:: Written request ::
Set down each line of the data below exactly as it stands, dropping the pictures.

:: Material provided ::

======

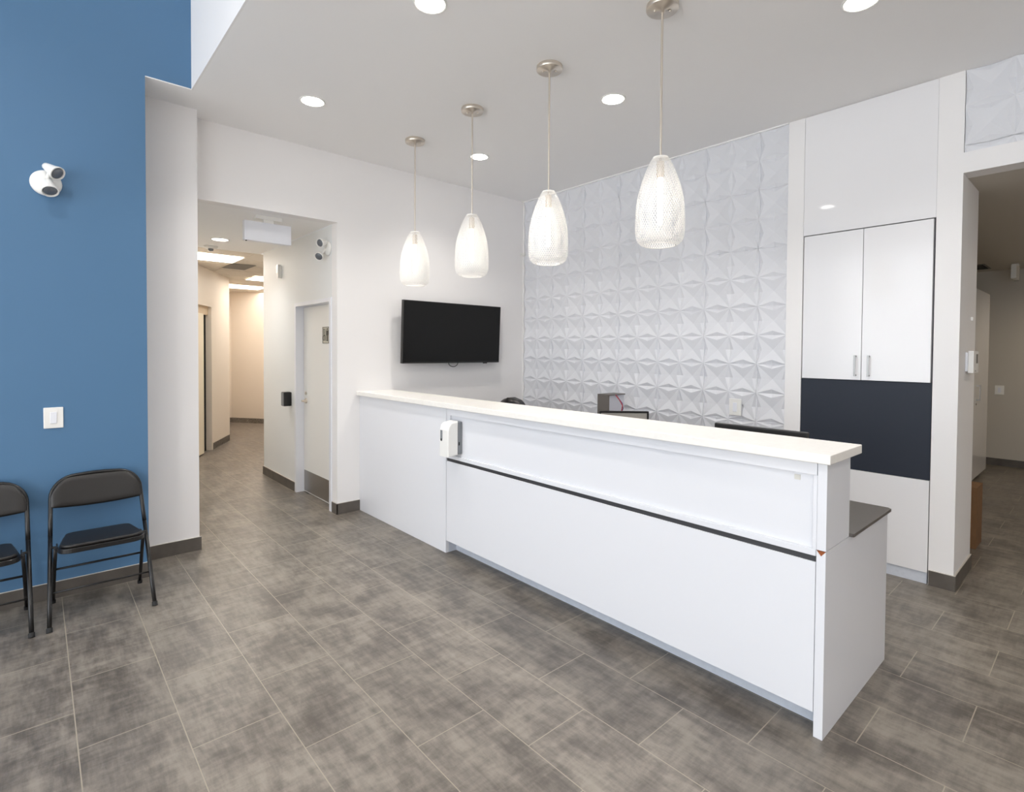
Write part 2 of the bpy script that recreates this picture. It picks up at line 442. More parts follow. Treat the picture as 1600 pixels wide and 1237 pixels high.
# ------------------------------------------------------------------ reception desk
desk = thing('reception_desk', 'long white laminate reception desk with dark inlay line and raised front', 'reception desk', (2.13, -1.75, 0))
B = .0012
obj('side_panel', MB().box(.003, 1.522, YD, YD+.03, 0, 1.149, B), M['desk'], desk)['label'] = 'plain floor-to-counter panel beside the wall'
obj('front_panel', MB().box(1.526, 4.221, YD+.002, YD+.028, .10, .732, B), M['desk'], desk)
obj('inlay_strip', MB().box(1.526, 4.221, YD+.008, YD+.03, .732, .757), M['strip'], desk)['label'] = 'dark grey inlay line'
obj('ledge', MB().box(1.526, 4.221, YD+.002, YD+.028, .757, .785, B), M['desk'], desk)
obj('upper_panel', MB().box(1.574, 4.205, YD+.020, YD+.036, .7849, 1.0945), M['desk'], desk)
fr = MB().box(1.526, 4.221, YD+.002, YD+.028, 1.094, 1.149, B).box(1.526, 1.572, YD+.002, YD+.028, .7852, 1.094, B).box(4.207, 4.223, YD+.002, YD+.028, .7852, 1.094, B)
obj('panel_frame', fr, M['desk'], desk)
obj('toe_kick', MB().box(1.522, 4.225, YD+.10, YD+.118, 0, .10).box(1.505, 1.523, YD+.028, YD+.118, 0, .10), M['kick'], desk)
# end panels, the lower one missing its broken top corner
lo = MB()
b = bmesh.new()
lo.box(4.224, XD, YD, -1.30, 0, .762, B)
lo.box(4.224, XD, YD+.012, -1.30, .762, .784)
lo.prism([(4.224, .762), (4.2245, .762), (4.2245, .784), (4.224, .784)], 0, .001, mtx=Matrix.Translation((0, YD, 0)) @ RX)
obj('end_panel', lo, M['desk'], desk)
cp = MB().prism([(4.224, .784), (4.259, .784), (4.2415, .762)], 0, .006, mtx=Matrix.Translation((0, YD+.009, 0)) @ RX)
obj('chipped_corner', cp, M['chip'], desk)['label'] = 'bare brown chipboard at a broken corner'
ft = MB().prism([(4.224, .762), (4.2415, .762), (4.224, .784)], 0, .0115, mtx=Matrix.Translation((0, YD+.0115, 0)) @ RX)
ft.prism([(4.2415, .762), (XD, .762), (XD, .784)], 0, .0115, mtx=Matrix.Translation((0, YD+.0115, 0)) @ RX)
obj('corner_filler', ft, M['desk'], desk)
obj('upper_end_panel', MB().box(4.224, XD, YD, -1.905, .786, 1.149, B), M['desk'], desk)
obj('upper_back_panel', MB().box(.003, 4.223, -1.93, -1.905, .80, 1.149), M['desk'], desk)
obj('modesty_panel', MB().box(.003, 4.223, -1.60, -1.58, .02, .784), M['desk'], desk)
obj('magnet_tab', MB().box(4.126, 4.150, YD+.017, YD+.0202, 1.060, 1.082), M['hinge'], desk)
ct = MB().box(.001, 4.282, YD-.035, -1.825, 1.150, ZC, .004, 3)
tag(obj('countertop', ct, M['quartz']), 'long white quartz counter slab on top of the reception desk', 'countertop')
wk = MB().prism([(.002, -1.904), (4.274, -1.904), (4.279, -1.90), (4.279, -1.315), (4.262, -1.297), (.002, -1.297)], .7845, .800, .002)
tag(obj('worktop', wk, M['work']), 'dark grey worktop at the lower back level of the reception desk', 'worktop')

# hand sanitizer dispenser on the desk front
ds = thing('sanitizer_dispenser', 'white wall-hung sanitizer dispenser on the reception desk front', 'dispenser', (1.66, YD, .80))
obj('back_plate', MB().box(1.612, 1.712, YD-.022, YD+.0195, .812, 1.058, .006), M['greypl'], ds)
cv = bmesh.new()
prof = [(-.118, .80), (-.118, 1.0), (-.108, 1.035), (-.085, 1.055), (-.024, 1.066), (-.024, .806)]
for s_, xx in ((0, 1.605), (1, 1.719)):
    pass
c = MB()
Mx = Matrix(((0, 0, 1, 0), (1, 0, 0, YD), (0, 1, 0, 0), (0, 0, 0, 1)))
c.prism(prof, 1.605, 1.719, .010, mtx=Mx)
for fc in c.bm.faces: fc.smooth = False
obj('cover', c, M['wpl'], ds)
wn = MB().prism([(1.632+.014*cos(a), .93+.016*sin(a)) for a in [pi+i*pi/10 for i in range(11)]]+[(1.646, .998), (1.618, .998)], 0, .002, mtx=Matrix.Translation((0, YD-.1175, 0)) @ RX)
obj('level_window', wn, M['greypl'], ds)
obj('window_slot', MB().box(1.624, 1.640, YD-.1205, YD-.1195, .918, .934), M['dark'], ds)
obj('lock', MB().box(1.7115, 1.7135, YD-.016, YD-.006, .88, .905), M['dark'], ds)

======

:: Reply ::
Write part 2 of the bpy script that recreates this picture. It picks up at line 442. More parts follow. Treat the picture as 1600 pixels wide and 1237 pixels high.
# ------------------------------------------------------------------ reception desk
desk = thing('reception_desk', 'long white laminate reception desk with dark inlay line and raised front', 'reception desk', (2.13, -1.75, 0))
B = .0012
obj('side_panel', MB().box(.003, 1.522, YD, YD+.03, 0, 1.149, B), M['desk'], desk)['label'] = 'plain floor-to-counter panel beside the wall'
obj('front_panel', MB().box(1.526, 4.221, YD+.002, YD+.028, .10, .732, B), M['desk'], desk)
obj('inlay_strip', MB().box(1.526, 4.221, YD+.008, YD+.03, .732, .757), M['strip'], desk)['label'] = 'dark grey inlay line'
obj('ledge', MB().box(1.526, 4.221, YD+.002, YD+.028, .757, .785, B), M['desk'], desk)
obj('upper_panel', MB().box(1.574, 4.205, YD+.020, YD+.036, .7849, 1.0945), M['desk'], desk)
fr = MB().box(1.526, 4.221, YD+.002, YD+.028, 1.094, 1.149, B).box(1.526, 1.572, YD+.002, YD+.028, .7852, 1.094, B).box(4.207, 4.223, YD+.002, YD+.028, .7852, 1.094, B)
obj('panel_frame', fr, M['desk'], desk)
obj('toe_kick', MB().box(1.522, 4.225, YD+.10, YD+.118, 0, .10).box(1.505, 1.523, YD+.028, YD+.118, 0, .10), M['kick'], desk)
# end panels, the lower one missing its broken top corner
lo = MB()
b = bmesh.new()
lo.box(4.224, XD, YD, -1.30, 0, .762, B)
lo.box(4.224, XD, YD+.012, -1.30, .762, .784)
lo.prism([(4.224, .762), (4.2245, .762), (4.2245, .784), (4.224, .784)], 0, .001, mtx=Matrix.Translation((0, YD, 0)) @ RX)
obj('end_panel', lo, M['desk'], desk)
cp = MB().prism([(4.224, .784), (4.259, .784), (4.2415, .762)], 0, .006, mtx=Matrix.Translation((0, YD+.009, 0)) @ RX)
obj('chipped_corner', cp, M['chip'], desk)['label'] = 'bare brown chipboard at a broken corner'
ft = MB().prism([(4.224, .762), (4.2415, .762), (4.224, .784)], 0, .0115, mtx=Matrix.Translation((0, YD+.0115, 0)) @ RX)
ft.prism([(4.2415, .762), (XD, .762), (XD, .784)], 0, .0115, mtx=Matrix.Translation((0, YD+.0115, 0)) @ RX)
obj('corner_filler', ft, M['desk'], desk)
obj('upper_end_panel', MB().box(4.224, XD, YD, -1.905, .786, 1.149, B), M['desk'], desk)
obj('upper_back_panel', MB().box(.003, 4.223, -1.93, -1.905, .80, 1.149), M['desk'], desk)
obj('modesty_panel', MB().box(.003, 4.223, -1.60, -1.58, .02, .784), M['desk'], desk)
obj('magnet_tab', MB().box(4.126, 4.150, YD+.017, YD+.0202, 1.060, 1.082), M['hinge'], desk)
ct = MB().box(.001, 4.282, YD-.035, -1.825, 1.150, ZC, .004, 3)
tag(obj('countertop', ct, M['quartz']), 'long white quartz counter slab on top of the reception desk', 'countertop')
wk = MB().prism([(.002, -1.904), (4.274, -1.904), (4.279, -1.90), (4.279, -1.315), (4.262, -1.297), (.002, -1.297)], .7845, .800, .002)
tag(obj('worktop', wk, M['work']), 'dark grey worktop at the lower back level of the reception desk', 'worktop')

# hand sanitizer dispenser on the desk front
ds = thing('sanitizer_dispenser', 'white wall-hung sanitizer dispenser on the reception desk front', 'dispenser', (1.66, YD, .80))
obj('back_plate', MB().box(1.612, 1.712, YD-.022, YD+.0195, .812, 1.058, .006), M['greypl'], ds)
cv = bmesh.new()
prof = [(-.118, .80), (-.118, 1.0), (-.108, 1.035), (-.085, 1.055), (-.024, 1.066), (-.024, .806)]
for s_, xx in ((0, 1.605), (1, 1.719)):
    pass
c = MB()
Mx = Matrix(((0, 0, 1, 0), (1, 0, 0, YD), (0, 1, 0, 0), (0, 0, 0, 1)))
c.prism(prof, 1.605, 1.719, .010, mtx=Mx)
for fc in c.bm.faces: fc.smooth = False
obj('cover', c, M['wpl'], ds)
wn = MB().prism([(1.632+.014*cos(a), .93+.016*sin(a)) for a in [pi+i*pi/10 for i in range(11)]]+[(1.646, .998), (1.618, .998)], 0, .002, mtx=Matrix.Translation((0, YD-.1175, 0)) @ RX)
obj('level_window', wn, M['greypl'], ds)
obj('window_slot', MB().box(1.624, 1.640, YD-.1205, YD-.1195, .918, .934), M['dark'], ds)
obj('lock', MB().box(1.7115, 1.7135, YD-.016, YD-.006, .88, .905), M['dark'], ds)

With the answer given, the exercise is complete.